On an episode of The Way I Heard It with Mike Rowe in April, Allen reflected that the “pain” and “discomfort” from his father’s death persisted. He remembered him as a “great dad” and the “love of my life.”
The actor’s remarks come shortly after the Sunday, Sept. 21, memorial for Charlie Kirk, a right-wing commentator who was fatally shot at Utah Valley University on Sept. 10 at the age of 31. Tyler Robinson, 22, is currently held at the Utah County Jail without bail in connection with the crime.
During the memorial, Erika Kirk shared that she had forgiven her husband’s killer just 11 days after his death. “My husband, Charlie, he wanted to save young men, just like the one who took his life,” Erika, who shares a daughter born in 2022 and a son born in 2024 with Charlie, said.
“Our Savior said, ‘Father, forgive them, for they not know what they do.’ That young man … I forgive him,” she continued. “I forgive him because it was what Christ did, and it’s what Charlie would do.”
“The answer to hate is not hate,” Erika added. “The answer we know from the gospel is love and always love.
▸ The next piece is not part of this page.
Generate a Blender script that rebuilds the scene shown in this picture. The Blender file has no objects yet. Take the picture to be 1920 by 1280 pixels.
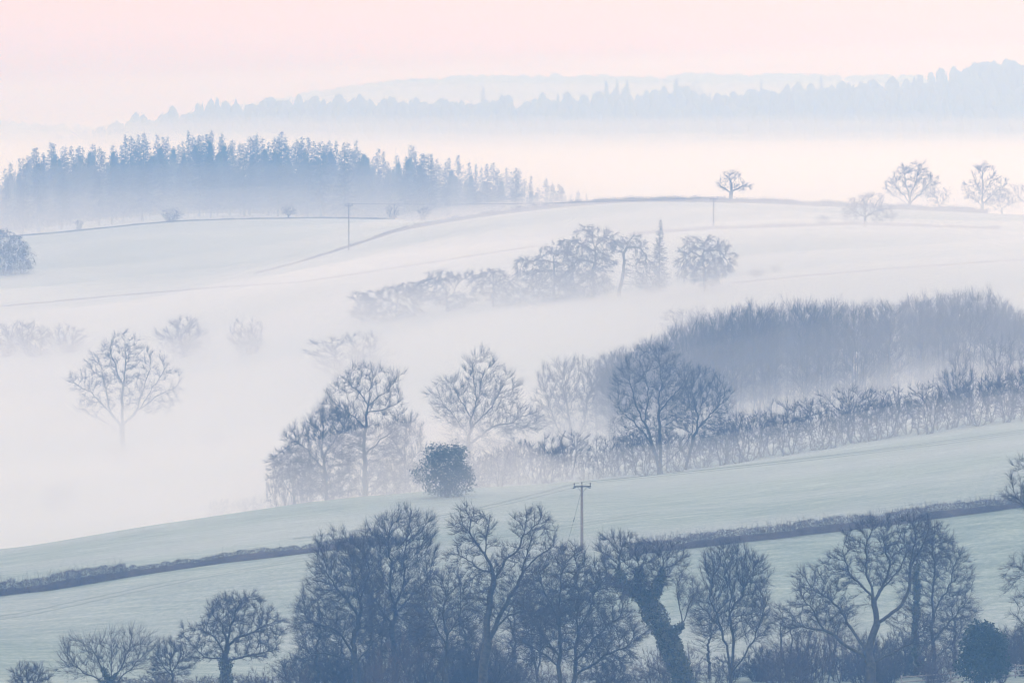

Love for our enemies and love for those who persecute us.”
During the memorial, President Donald Trump offered a different perspective on forgiveness, stating that Charlie “did not hate his opponents” but adding that he personally felt differently.
“I hate my opponent and I don’t want the best for them. I’m sorry, I am sorry, Erika,” Trump said. “But now Erika can talk to me and the whole group and maybe they can convince me that’s not right, but I cannot stand my opponent.”
He concluded, “Charlie’s angry, looking down, he’s angry at me now.”